--- START OF Data lines ---

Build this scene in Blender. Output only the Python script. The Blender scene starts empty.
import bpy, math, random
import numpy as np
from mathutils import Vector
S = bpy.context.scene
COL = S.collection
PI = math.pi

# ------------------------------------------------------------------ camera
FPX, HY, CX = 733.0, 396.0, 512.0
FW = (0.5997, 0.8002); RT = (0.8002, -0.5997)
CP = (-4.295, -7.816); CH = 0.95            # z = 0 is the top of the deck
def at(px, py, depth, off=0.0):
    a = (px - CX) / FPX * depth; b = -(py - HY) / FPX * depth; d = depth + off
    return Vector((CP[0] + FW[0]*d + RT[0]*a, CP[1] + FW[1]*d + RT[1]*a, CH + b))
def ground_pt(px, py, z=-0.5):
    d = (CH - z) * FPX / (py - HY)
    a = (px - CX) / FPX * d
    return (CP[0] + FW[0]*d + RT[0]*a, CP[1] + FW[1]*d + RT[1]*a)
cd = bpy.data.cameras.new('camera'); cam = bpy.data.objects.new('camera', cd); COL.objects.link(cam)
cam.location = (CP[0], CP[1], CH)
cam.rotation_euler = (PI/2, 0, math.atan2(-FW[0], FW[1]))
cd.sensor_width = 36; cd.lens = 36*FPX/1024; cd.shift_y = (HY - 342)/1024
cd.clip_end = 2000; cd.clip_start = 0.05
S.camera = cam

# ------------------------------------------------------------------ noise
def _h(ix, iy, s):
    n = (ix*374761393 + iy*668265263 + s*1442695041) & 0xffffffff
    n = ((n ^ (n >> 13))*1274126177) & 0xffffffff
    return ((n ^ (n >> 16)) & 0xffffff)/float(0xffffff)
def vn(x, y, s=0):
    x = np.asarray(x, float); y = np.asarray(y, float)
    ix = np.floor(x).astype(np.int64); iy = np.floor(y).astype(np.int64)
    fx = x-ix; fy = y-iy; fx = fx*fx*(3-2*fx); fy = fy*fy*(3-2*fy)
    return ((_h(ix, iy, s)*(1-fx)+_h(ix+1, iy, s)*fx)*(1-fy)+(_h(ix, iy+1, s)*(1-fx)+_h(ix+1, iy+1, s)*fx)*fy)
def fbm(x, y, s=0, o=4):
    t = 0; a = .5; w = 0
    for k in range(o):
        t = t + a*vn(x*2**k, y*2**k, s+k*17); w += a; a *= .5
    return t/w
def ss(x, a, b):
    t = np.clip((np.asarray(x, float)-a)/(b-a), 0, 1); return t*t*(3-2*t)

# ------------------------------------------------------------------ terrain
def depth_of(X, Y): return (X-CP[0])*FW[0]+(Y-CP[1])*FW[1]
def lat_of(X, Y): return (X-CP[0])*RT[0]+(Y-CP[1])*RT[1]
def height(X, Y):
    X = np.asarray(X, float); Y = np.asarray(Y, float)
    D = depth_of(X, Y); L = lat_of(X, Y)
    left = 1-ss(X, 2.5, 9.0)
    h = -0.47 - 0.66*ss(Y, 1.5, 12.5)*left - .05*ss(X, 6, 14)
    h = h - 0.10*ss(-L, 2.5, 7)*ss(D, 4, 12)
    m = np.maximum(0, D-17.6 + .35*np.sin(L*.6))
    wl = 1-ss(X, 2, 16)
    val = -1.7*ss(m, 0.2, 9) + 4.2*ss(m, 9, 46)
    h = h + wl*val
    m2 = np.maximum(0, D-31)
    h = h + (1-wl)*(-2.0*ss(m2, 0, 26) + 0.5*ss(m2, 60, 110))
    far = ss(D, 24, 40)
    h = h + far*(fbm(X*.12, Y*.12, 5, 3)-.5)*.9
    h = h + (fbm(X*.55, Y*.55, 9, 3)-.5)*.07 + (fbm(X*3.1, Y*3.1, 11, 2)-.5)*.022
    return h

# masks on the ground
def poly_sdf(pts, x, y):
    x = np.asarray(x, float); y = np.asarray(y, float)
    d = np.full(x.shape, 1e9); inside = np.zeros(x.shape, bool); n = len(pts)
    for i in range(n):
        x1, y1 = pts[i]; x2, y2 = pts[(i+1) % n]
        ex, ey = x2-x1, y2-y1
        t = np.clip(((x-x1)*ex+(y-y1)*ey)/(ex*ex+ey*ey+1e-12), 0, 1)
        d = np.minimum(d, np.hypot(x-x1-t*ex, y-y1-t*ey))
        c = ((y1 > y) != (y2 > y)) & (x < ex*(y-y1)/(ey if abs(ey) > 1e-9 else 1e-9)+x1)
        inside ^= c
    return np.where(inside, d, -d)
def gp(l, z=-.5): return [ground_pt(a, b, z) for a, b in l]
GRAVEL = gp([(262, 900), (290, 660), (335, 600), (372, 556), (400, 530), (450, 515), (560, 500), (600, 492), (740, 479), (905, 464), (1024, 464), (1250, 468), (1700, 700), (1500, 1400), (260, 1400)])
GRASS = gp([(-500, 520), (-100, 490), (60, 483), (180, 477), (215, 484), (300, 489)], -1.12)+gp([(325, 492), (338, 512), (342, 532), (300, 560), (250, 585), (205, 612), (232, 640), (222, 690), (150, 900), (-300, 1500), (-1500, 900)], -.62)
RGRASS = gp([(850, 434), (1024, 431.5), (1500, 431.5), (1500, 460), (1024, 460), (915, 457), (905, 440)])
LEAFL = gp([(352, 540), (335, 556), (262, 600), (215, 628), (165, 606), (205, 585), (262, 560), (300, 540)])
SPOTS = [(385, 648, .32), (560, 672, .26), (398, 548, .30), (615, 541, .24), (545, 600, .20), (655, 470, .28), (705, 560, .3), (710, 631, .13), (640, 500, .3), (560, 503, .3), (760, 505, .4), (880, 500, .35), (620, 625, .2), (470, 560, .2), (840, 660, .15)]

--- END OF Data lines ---

All of the material must be reproduced exactly.

Build this scene in Blender. Output only the Python script. The Blender scene starts empty.
import bpy, math, random
import numpy as np
from mathutils import Vector
S = bpy.context.scene
COL = S.collection
PI = math.pi

# ------------------------------------------------------------------ camera
FPX, HY, CX = 733.0, 396.0, 512.0
FW = (0.5997, 0.8002); RT = (0.8002, -0.5997)
CP = (-4.295, -7.816); CH = 0.95            # z = 0 is the top of the deck
def at(px, py, depth, off=0.0):
    a = (px - CX) / FPX * depth; b = -(py - HY) / FPX * depth; d = depth + off
    return Vector((CP[0] + FW[0]*d + RT[0]*a, CP[1] + FW[1]*d + RT[1]*a, CH + b))
def ground_pt(px, py, z=-0.5):
    d = (CH - z) * FPX / (py - HY)
    a = (px - CX) / FPX * d
    return (CP[0] + FW[0]*d + RT[0]*a, CP[1] + FW[1]*d + RT[1]*a)
cd = bpy.data.cameras.new('camera'); cam = bpy.data.objects.new('camera', cd); COL.objects.link(cam)
cam.location = (CP[0], CP[1], CH)
cam.rotation_euler = (PI/2, 0, math.atan2(-FW[0], FW[1]))
cd.sensor_width = 36; cd.lens = 36*FPX/1024; cd.shift_y = (HY - 342)/1024
cd.clip_end = 2000; cd.clip_start = 0.05
S.camera = cam

# ------------------------------------------------------------------ noise
def _h(ix, iy, s):
    n = (ix*374761393 + iy*668265263 + s*1442695041) & 0xffffffff
    n = ((n ^ (n >> 13))*1274126177) & 0xffffffff
    return ((n ^ (n >> 16)) & 0xffffff)/float(0xffffff)
def vn(x, y, s=0):
    x = np.asarray(x, float); y = np.asarray(y, float)
    ix = np.floor(x).astype(np.int64); iy = np.floor(y).astype(np.int64)
    fx = x-ix; fy = y-iy; fx = fx*fx*(3-2*fx); fy = fy*fy*(3-2*fy)
    return ((_h(ix, iy, s)*(1-fx)+_h(ix+1, iy, s)*fx)*(1-fy)+(_h(ix, iy+1, s)*(1-fx)+_h(ix+1, iy+1, s)*fx)*fy)
def fbm(x, y, s=0, o=4):
    t = 0; a = .5; w = 0
    for k in range(o):
        t = t + a*vn(x*2**k, y*2**k, s+k*17); w += a; a *= .5
    return t/w
def ss(x, a, b):
    t = np.clip((np.asarray(x, float)-a)/(b-a), 0, 1); return t*t*(3-2*t)

# ------------------------------------------------------------------ terrain
def depth_of(X, Y): return (X-CP[0])*FW[0]+(Y-CP[1])*FW[1]
def lat_of(X, Y): return (X-CP[0])*RT[0]+(Y-CP[1])*RT[1]
def height(X, Y):
    X = np.asarray(X, float); Y = np.asarray(Y, float)
    D = depth_of(X, Y); L = lat_of(X, Y)
    left = 1-ss(X, 2.5, 9.0)
    h = -0.47 - 0.66*ss(Y, 1.5, 12.5)*left - .05*ss(X, 6, 14)
    h = h - 0.10*ss(-L, 2.5, 7)*ss(D, 4, 12)
    m = np.maximum(0, D-17.6 + .35*np.sin(L*.6))
    wl = 1-ss(X, 2, 16)
    val = -1.7*ss(m, 0.2, 9) + 4.2*ss(m, 9, 46)
    h = h + wl*val
    m2 = np.maximum(0, D-31)
    h = h + (1-wl)*(-2.0*ss(m2, 0, 26) + 0.5*ss(m2, 60, 110))
    far = ss(D, 24, 40)
    h = h + far*(fbm(X*.12, Y*.12, 5, 3)-.5)*.9
    h = h + (fbm(X*.55, Y*.55, 9, 3)-.5)*.07 + (fbm(X*3.1, Y*3.1, 11, 2)-.5)*.022
    return h

# masks on the ground
def poly_sdf(pts, x, y):
    x = np.asarray(x, float); y = np.asarray(y, float)
    d = np.full(x.shape, 1e9); inside = np.zeros(x.shape, bool); n = len(pts)
    for i in range(n):
        x1, y1 = pts[i]; x2, y2 = pts[(i+1) % n]
        ex, ey = x2-x1, y2-y1
        t = np.clip(((x-x1)*ex+(y-y1)*ey)/(ex*ex+ey*ey+1e-12), 0, 1)
        d = np.minimum(d, np.hypot(x-x1-t*ex, y-y1-t*ey))
        c = ((y1 > y) != (y2 > y)) & (x < ex*(y-y1)/(ey if abs(ey) > 1e-9 else 1e-9)+x1)
        inside ^= c
    return np.where(inside, d, -d)
def gp(l, z=-.5): return [ground_pt(a, b, z) for a, b in l]
GRAVEL = gp([(262, 900), (290, 660), (335, 600), (372, 556), (400, 530), (450, 515), (560, 500), (600, 492), (740, 479), (905, 464), (1024, 464), (1250, 468), (1700, 700), (1500, 1400), (260, 1400)])
GRASS = gp([(-500, 520), (-100, 490), (60, 483), (180, 477), (215, 484), (300, 489)], -1.12)+gp([(325, 492), (338, 512), (342, 532), (300, 560), (250, 585), (205, 612), (232, 640), (222, 690), (150, 900), (-300, 1500), (-1500, 900)], -.62)
RGRASS = gp([(850, 434), (1024, 431.5), (1500, 431.5), (1500, 460), (1024, 460), (915, 457), (905, 440)])
LEAFL = gp([(352, 540), (335, 556), (262, 600), (215, 628), (165, 606), (205, 585), (262, 560), (300, 540)])
SPOTS = [(385, 648, .32), (560, 672, .26), (398, 548, .30), (615, 541, .24), (545, 600, .20), (655, 470, .28), (705, 560, .3), (710, 631, .13), (640, 500, .3), (560, 503, .3), (760, 505, .4), (880, 500, .35), (620, 625, .2), (470, 560, .2), (840, 660, .15)]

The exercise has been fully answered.